Will Arrow Electronics (ARW) Miss Q1 Earnings Estimates?

Zacks

Electronic component distributor Arrow Electronics Inc. ARW is set to report first-quarter 2015 results on Apr 30. Last quarter, the company posted a positive earnings surprise of 3.3%. Moreover, it is worth noting that Arrow has outperformed the Zacks Consensus Estimate in all four trailing quarters with an average positive surprise of 2.93%.

Let's see how things are shaping up for this announcement.

Factors to Consider

Arrow’s strong distribution channels are being preferred by original equipment manufacturers, contract manufacturers and commercial customers for marketing their products. The company’s core strength in providing best-in-class services and easy-to-acquire technologies will act as growth catalysts.

Moreover, the company has secured a significant market share through its broad portfolio of products and services, and continued efforts to maximize consumer satisfaction. Additionally, incremental sales from the strategic acquisitions, such as Computerlinks, should boost Arrow’s top line in the first quarter.

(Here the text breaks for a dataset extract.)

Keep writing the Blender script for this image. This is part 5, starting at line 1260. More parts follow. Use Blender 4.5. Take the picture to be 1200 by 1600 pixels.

It is worth noting that spending on electronic equipment is dependent on the overall IT spending. Per the U.S. research firm Gartner, overall IT spending is expected to grow 2.4% in 2015 which will mostly be driven by enterprise software and IT services. As a specialized distributor of these products and services, Arrow Electronics stands to benefit from the projected increase.

However, a significant portion of the company’s revenues comes from the sale of semiconductors, which is a cyclical industry characterized by changes in technology and manufacturing capacity and subject to significant market upturns and downturns. Moreover, uncertain economic conditions, high debt burden and competition from Avnet AVT and Ingram Micro are the concerns, going forward.

Earnings Whispers

Our proven model does not conclusively show that Arrow is likely to beat earnings estimates this quarter. This is because a stock needs to have both a positive Earnings ESP and a Zacks Rank #1, 2 or 3 for this to happen. This is not the case here, as you will see below.

Zacks ESP: Earnings ESP for Arrow is -2.29%. This is because the Most Accurate estimate of $1.28 per share is lower than the Zacks Consensus Estimate of $1.31.

Zacks Rank: Arrow’s Zacks Rank #3 (Hold) increases the predictive power of ESP. However, we need to have a positive ESP to be confident about an earnings surprise.

We caution against stocks with Zacks Rank #4 and 5 (Sell-rated stocks) going into the earnings announcement, especially when the company is seeing negative estimate revisions.

Stocks to Consider

Here are some other companies, which you may consider as our model shows that they have the right combination of elements to post an earnings beat this quarter:

Skyworks Solutions Inc. SWKS, with an Earnings ESP of +0.97% and a Zacks Rank #2 (Buy).

Broadridge Financial Solutions Inc. BR, with an Earnings ESP of 3.85% and a Zacks Rank #3.